View Full Version : Hooking up a Lysiosquillina satellite tank

05/16/2017, 03:59 PM
Several people have asked me how I set up a satellite tank for a Lysiosquillina. In case others are interested, here is a quick description. The dimensions given here are for a 10 cm animal, but it can be scaled up or down accordingly.

I start with a large tank that is stable. It should be at least 18 to 20 inches tall. Then I put together a tall, thin tank. The sides can be made from window glass but the bottom should be thicker. I have my local glass store cut two panes 15 by 12 inche, two tanes 15 by 4 inches and one thicker pane 12.5 by 4.5 inches.
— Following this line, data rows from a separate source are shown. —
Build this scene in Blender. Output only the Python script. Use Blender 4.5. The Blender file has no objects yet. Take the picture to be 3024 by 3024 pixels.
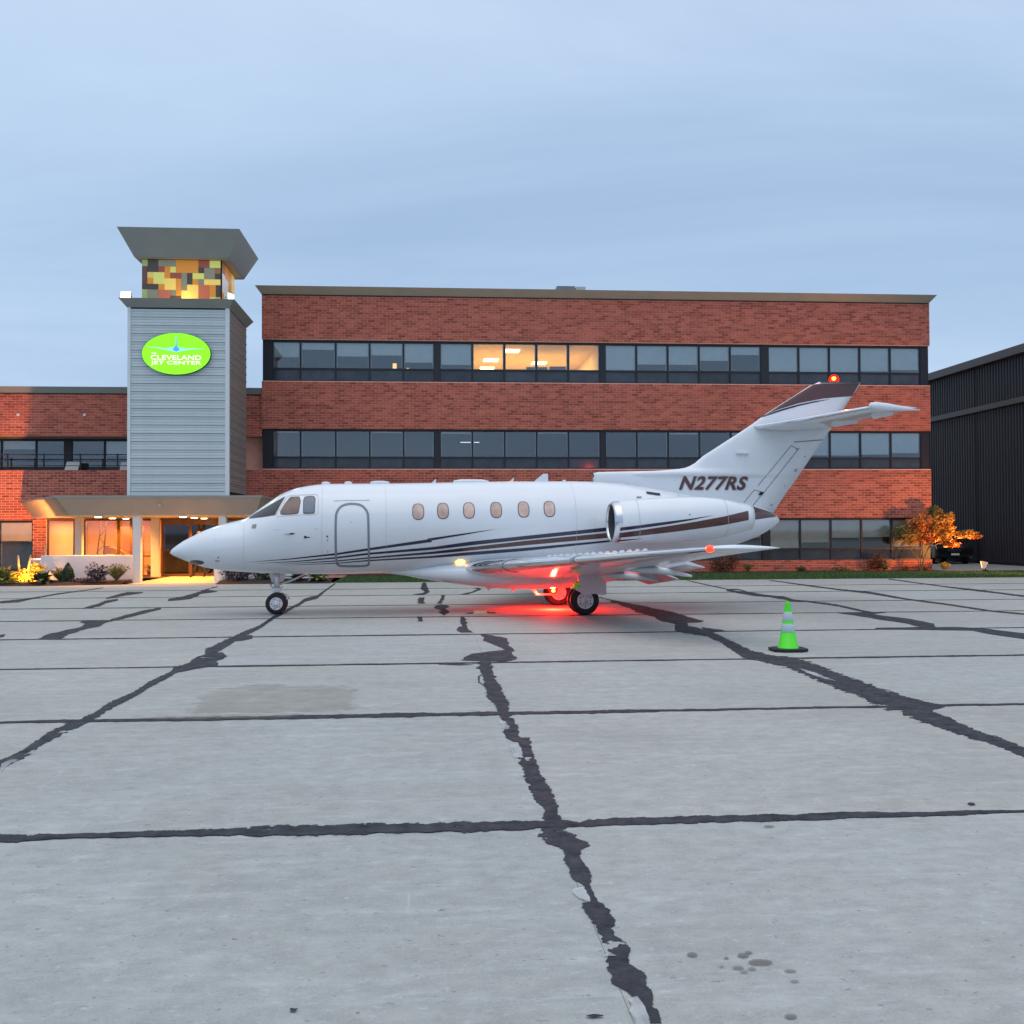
import bpy, bmesh, math, random
from mathutils import Vector, Matrix
random.seed(7)
SC = bpy.context.scene
COL = SC.collection
R = math.radians

# ------------------------------------------------------------------ camera
CAM_H, FPX, CPX = 1.75, 3024.0, 1512.0
YAW, PIT, ROL = R(-4.4553), R(1.0678), R(-0.2387)
CAMROT = Matrix.Rotation(YAW, 3, 'Z') @ Matrix.Rotation(PIT, 3, 'X') @ Matrix.Rotation(-ROL, 3, 'Y')
cd = bpy.data.cameras.new('camera'); cam = bpy.data.objects.new('camera', cd); COL.objects.link(cam)
cd.sensor_width = 36.0; cd.lens = 36.0; cd.clip_start = 0.1; cd.clip_end = 3000
cam.matrix_world = Matrix.Translation((0, 0, CAM_H)) @ (CAMROT @ Matrix.Rotation(R(90), 3, 'X')).to_4x4()
SC.camera = cam
SC.view_settings.view_transform = 'Standard'; SC.view_settings.look = 'None'
SC.view_settings.exposure = 0.0; SC.view_settings.gamma = 1.0; SC.view_settings.use_curve_mapping = False
SC.cycles.use_denoising = True
SC.cycles.max_bounces = 6; SC.cycles.transparent_max_bounces = 16
SC.cycles.sample_clamp_indirect = 4.0

def lin(v):
    v /= 255.0
    return v / 12.92 if v <= 0.04045 else ((v + 0.055) / 1.055) ** 2.4
def srgb(r, g, b): return (lin(r), lin(g), lin(b))

# ------------------------------------------------------------------ sky and sun (overcast dusk)
SUN_EL, SUN_ROT = R(66), R(200)
world = bpy.data.worlds.new('World'); SC.world = world; world.use_nodes = True
wt = world.node_tree; wn = wt.nodes; wl = wt.links
bg = wn['Background']; bg.inputs['Strength'].default_value = 0.1
sky = wn.new('ShaderNodeTexSky'); sky.sky_type = 'NISHITA'; sky.sun_disc = False
sky.sun_elevation = SUN_EL; sky.sun_rotation = SUN_ROT
tc = wn.new('ShaderNodeTexCoord'); sp = wn.new('ShaderNodeSeparateXYZ'); wl.new(tc.outputs['Generated'], sp.inputs[0])
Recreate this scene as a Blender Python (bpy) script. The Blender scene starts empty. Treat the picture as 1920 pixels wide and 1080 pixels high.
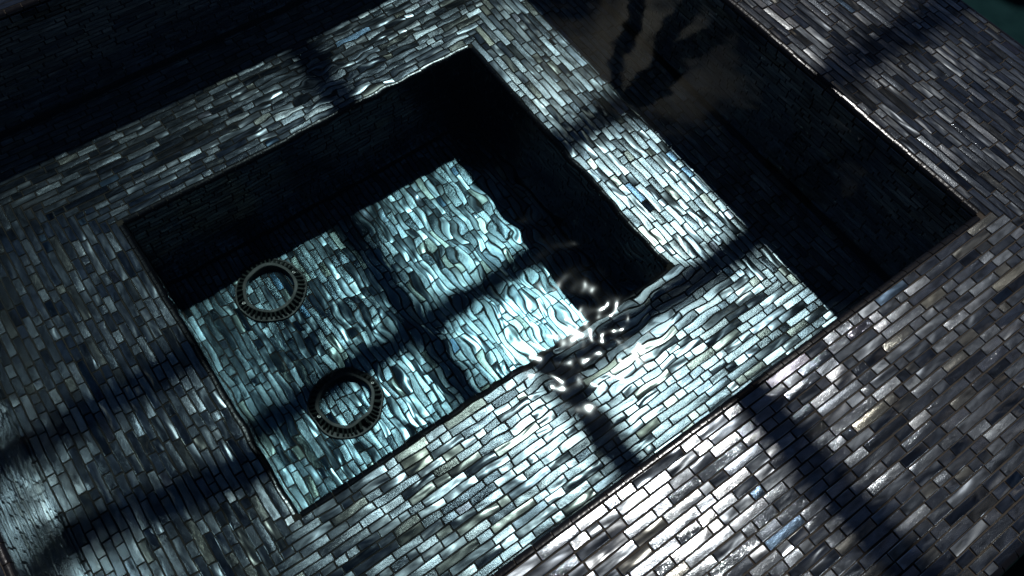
import bpy, bmesh, math, random
import numpy as np
from mathutils import Vector, Matrix

random.seed(11)
rng = np.random.default_rng(11)
sc = bpy.context.scene
COL = sc.collection
PI = math.pi

# ------------------------------------------------------------------ camera
CAM_H = 1.4
cam = bpy.data.cameras.new('camera')
camo = bpy.data.objects.new('camera', cam)
COL.objects.link(camo)
FPX = 1574.03
cam.sensor_width = 36.0
cam.lens = FPX / 1920 * 36.0
cam.clip_start = 0.02
cam.clip_end = 4000
_c = np.array([960., 540.])
_va = np.array([5014., -1960.]) - _c
_vb = np.array([-1495., -2450.]) - _c
_dA = np.array([*_va, FPX]); _dA /= np.linalg.norm(_dA)
_dB = np.array([*_vb, FPX]); _dB -= _dA * _dB.dot(_dA); _dB /= np.linalg.norm(_dB)
_U = np.cross(_dA, _dB)
RW = np.array([_dA, _dB, _U])            # rows: world axes seen from the camera (x right, y down, z forward)
right, up, back = RW @ [1, 0, 0], RW @ [0, -1, 0], RW @ [0, 0, -1]
camo.matrix_world = Matrix(((right[0], up[0], back[0], 0), (right[1], up[1], back[1], 0),
                            (right[2], up[2], back[2], CAM_H), (0, 0, 0, 1)))
sc.camera = camo

# ------------------------------------------------------------------ sun, sky, exposure
SUN_EL, SUN_AZ = math.radians(64.0), math.radians(37.8)
SUN = Vector((math.cos(SUN_EL) * math.cos(SUN_AZ), math.cos(SUN_EL) * math.sin(SUN_AZ), math.sin(SUN_EL)))
sl = bpy.data.lights.new('sun', 'SUN')
sl.energy = 5.0
sl.angle = math.radians(0.53)
sl.color = (1.0, 0.98, 0.95)
suno = bpy.data.objects.new('sun', sl)
COL.objects.link(suno)
suno.location = SUN * 20
suno.rotation_euler = SUN.to_track_quat('Z', 'Y').to_euler()
sl.cycles.is_caustics_light = True

world = bpy.data.worlds.new('World')
sc.world = world
world.use_nodes = True
wt = world.node_tree
wt.nodes.clear()
def wn(t, **k):
    n = wt.nodes.new(t)
    for a, b in k.items(): setattr(n, a, b)
    return n
sky = wn('ShaderNodeTexSky', sky_type='NISHITA', sun_disc=False)
sky.sun_elevation = SUN_EL
sky.sun_rotation = PI / 2 - SUN_AZ
sky.air_density = 0.5; sky.dust_density = 0.0; sky.ozone_density = 1.0; sky.altitude = 2500
bg = wn('ShaderNodeBackground'); bg.inputs['Strength'].default_value = 0.05
wo = wn('ShaderNodeOutputWorld')
tc = wn('ShaderNodeTexCoord')
sep = wn('ShaderNodeSeparateXYZ')
wt.links.new(tc.outputs['Generated'], sep.inputs[0])
mx = wn('ShaderNodeMath', operation='MAXIMUM'); mx.inputs[1].default_value = 0.06
wt.links.new(sep.outputs['Z'], mx.inputs[0])
dv = wn('ShaderNodeVectorMath', operation='DIVIDE')
cmb = wn('ShaderNodeCombineXYZ')
for i in range(3): wt.links.new(mx.outputs[0], cmb.inputs[i])
wt.links.new(tc.outputs['Generated'], dv.inputs[0]); wt.links.new(cmb.outputs[0], dv.inputs[1])
cn = wn('ShaderNodeTexNoise'); cn.inputs['Scale'].default_value = 3.2; cn.inputs['Detail'].default_value = 7
cn.inputs['Roughness'].default_value = 0.58; cn.inputs['Distortion'].default_value = 0.5
cadd = wn('ShaderNodeVectorMath', operation='ADD'); cadd.inputs[1].default_value = (3.1, 1.7, 0)
wt.links.new(dv.outputs[0], cadd.inputs[0]); wt.links.new(cadd.outputs[0], cn.inputs['Vector'])
# one cloud stands where the water mirrors it, thin scattered ones elsewhere
cd = wn('ShaderNodeVectorMath', operation='DISTANCE'); cd.inputs[1].default_value = (.80, .655, 1.0)
wt.links.new(dv.outputs[0], cd.inputs[0])
cm = wn('ShaderNodeMapRange', interpolation_type='SMOOTHSTEP')
cm.inputs[1].default_value = 0.06; cm.inputs[2].default_value = .29; cm.inputs[3].default_value = .28; cm.inputs[4].default_value = 0.0
wt.links.new(cd.outputs['Value'], cm.inputs[0])
ca = wn('ShaderNodeMath', operation='ADD')
wt.links.new(cn.outputs['Fac'], ca.inputs[0]); wt.links.new(cm.outputs[0], ca.inputs[1])
cr = wn('ShaderNodeValToRGB')
cr.color_ramp.elements[0].position = 0.62; cr.color_ramp.elements[1].position = 0.82
wt.links.new(ca.outputs[0], cr.inputs[0])
cmix = wn('ShaderNodeMix', data_type='RGBA')
cmix.inputs['B'].default_value = (36.0, 30.0, 25.0, 1)
wt.links.new(cr.outputs['Color'], cmix.inputs['Factor']); wt.links.new(sky.outputs[0], cmix.inputs['A'])
wt.links.new(cmix.outputs['Result'], bg.inputs['Color']); wt.links.new(bg.outputs[0], wo.inputs[0])

vs = sc.view_settings
vs.view_transform = 'Standard'; vs.look = 'None'; vs.gamma = 1.0; vs.exposure = -1.2
vs.use_curve_mapping = False

sc.render.engine = 'CYCLES'
cy = sc.cycles
cy.caustics_refractive = True; cy.caustics_reflective = True
cy.max_bounces = 5; cy.transmission_bounces = 3; cy.glossy_bounces = 2; cy.diffuse_bounces = 1
cy.sample_clamp_indirect = 6.0
cy.use_denoising = True
cy.blur_glossy = 0.3

# ------------------------------------------------------------------ dimensions (metres)
PX0, PX1, PY0, PY1 = -0.440, 1.393, 0.199, 1.843        # water edge of the coping
BX0, BX1, BY0, BY1 = -0.043, 0.975, 0.589, 1.437        # rim of the sunken basin
ZW, ZL, ZB = -0.030, -0.500, -0.940                     # water, ledge, basin floor
ZG = -0.46                                              # ground outside
PITCH, TILE_H, TILE_T, GAP = 0.0188, 0.0162, 0.0045, 0.0028
NROW_C, NROW_L = 25, 21

# ------------------------------------------------------------------ node helpers / materials
def mat_base(name):
    m = bpy.data.materials.new(name); m.use_nodes = True
    nt = m.node_tree
    b = nt.nodes['Principled BSDF']
    def nd(t, **k):
        n = nt.nodes.new(t)
        for a, v in k.items(): setattr(n, a, v)
        return n
    return m, nt, b, nd, nt.links.new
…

The bottom can be closer to 12 by 4, but I like some room to form an outside large silicone bead.

Once the tank has cured, I mount it to the large tank. I usually have the larger tank on a table with at least 4or 5 inches free on one end. I use wood blocks to support the small tank so that the top is the same or just slightly lower than the main tank. I fasten the two tanks together using double sided suction cups or double sided foam tape. I prefer the suction cups because it is easier to unfasten the tanks when the time comes to dismantle them.

I fill the satellite tank with fine coral sand to a depth of 10 to12 inches and make sure that the water level in the large tank is about two inches from the top. I then fill the satellite tank to the same level and connect the two tanks with a 1 inch u-shaped tube, I keep a large 100 cc syringe handy with a length of air-line tubing to suck out the air and start the siphon.

The last step is to establish flow between the to tanks. The first time I did this, I used a small pump placed in the main tank. Big mistake! The siphon accumulated air bubbles, quit flowing and the pump pumped about 20 gallons of water onto the floor - and then burnt out. Now I make sure that the direction of flow is from the satellite to the main tank. Rather than place a pump in the satellite tank I use a small powerhead in the main tank with the air intake connected with a length of air-tubing to the satellite. I use a suction cup to position the tubing a couple of inches below the surface. The flow is sufficient for a Lysiosquillina and if the siphon should break no water overflow occurs and the stomatopod can handle no flow for a day or two.

If you are establishing a very small animal that might swim through the u-tube, a little coarse mesh works well.

I'm sure there are lots of other ways to do this, but this inexpensive and has proved reliable. Of course I don't have a bunch of kids running around the lab, but I'm pretty clumsy and I have yet to knock one over.